3. Demais. ― Fruir é colher o fruto. Ora, este só é colhido quando já está possuído o fim. Logo, só há fruição do bem possuído. Mas, em contrário. ― Fruir é aderir, por amor, a uma coisa, por ela mesma, como diz Agostinho. Ora, isto pode se dar mesmo com uma coisa não possuída. Logo, podemos fruir mesmo do fim ainda não possuído.

SOLUÇÃO. ― Fruir importa relação da vontade com o fim último, enquanto que ela considera alguma coisa como tal fim. Ora, o fim último pode ser possuído de duplo modo: perfeita e imperfeitamente. Perfeitamente, quando possuído, não só intencional mas também realmente; imperfeitamente quando possuído só na intenção. Logo, a fruição perfeita é a do fim já realmente possuído; ao passo que a imperfeita é a do fim não real mas só intencionalmente possuído.
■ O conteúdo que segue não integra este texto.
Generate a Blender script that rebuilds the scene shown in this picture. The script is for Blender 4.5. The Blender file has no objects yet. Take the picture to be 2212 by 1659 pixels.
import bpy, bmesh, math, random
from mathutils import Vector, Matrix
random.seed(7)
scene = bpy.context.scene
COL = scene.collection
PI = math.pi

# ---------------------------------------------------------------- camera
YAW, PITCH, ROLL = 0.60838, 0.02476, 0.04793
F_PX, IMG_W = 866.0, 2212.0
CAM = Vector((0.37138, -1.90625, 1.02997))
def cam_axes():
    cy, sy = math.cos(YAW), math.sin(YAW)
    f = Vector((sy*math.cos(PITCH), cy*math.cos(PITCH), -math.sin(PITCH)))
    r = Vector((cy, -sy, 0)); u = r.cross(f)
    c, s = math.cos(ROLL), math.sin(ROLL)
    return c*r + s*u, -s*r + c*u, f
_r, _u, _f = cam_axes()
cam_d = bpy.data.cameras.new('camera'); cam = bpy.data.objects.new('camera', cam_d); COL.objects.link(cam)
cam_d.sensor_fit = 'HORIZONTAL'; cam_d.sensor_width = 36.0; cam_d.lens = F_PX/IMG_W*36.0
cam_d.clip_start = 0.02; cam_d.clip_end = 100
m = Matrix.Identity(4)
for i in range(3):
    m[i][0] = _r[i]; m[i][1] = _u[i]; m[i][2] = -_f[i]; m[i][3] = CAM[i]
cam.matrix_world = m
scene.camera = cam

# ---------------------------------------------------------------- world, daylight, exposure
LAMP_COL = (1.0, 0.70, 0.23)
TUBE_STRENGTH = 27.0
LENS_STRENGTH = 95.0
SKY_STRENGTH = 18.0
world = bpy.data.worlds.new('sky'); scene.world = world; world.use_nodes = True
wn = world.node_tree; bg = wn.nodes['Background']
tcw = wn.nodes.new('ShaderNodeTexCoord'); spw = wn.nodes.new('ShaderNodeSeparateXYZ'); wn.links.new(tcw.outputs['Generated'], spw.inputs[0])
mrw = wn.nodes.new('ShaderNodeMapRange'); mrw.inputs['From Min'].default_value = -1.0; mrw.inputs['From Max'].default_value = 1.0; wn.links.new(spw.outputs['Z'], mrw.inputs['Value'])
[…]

DONDE A RESPOSTA À PRIMEIRA OBJEÇÃO. — Agostinho se refere à fruição perfeita.

RESPOSTA À SEGUNDA. ― De duplo modo fica impedido o repouso da vontade: quanto ao objeto, que não sendo o fim último, ordena-se a outro fim; ou quanto ao que deseja o fim, mas ainda não o alcançou. Ora, ao passo que o objeto especifica o ato, do agente depende o modo de agir, que, conforme a sua condição é perfeito ou imperfeito. Por onde, do fim que não é último, a fruição é imprópria, como deficiente relativamente à idéia de fruição. Do fim último, porém, embora não ainda possuído, a fruição é própria, mas imperfeita, por causa do modo imperfeito de conseguir esse fim.

RESPOSTA À TERCEIRA. ― Diz-se que alguém alcança ou possui o fim, não só real mas também intencionalmente, como se viu.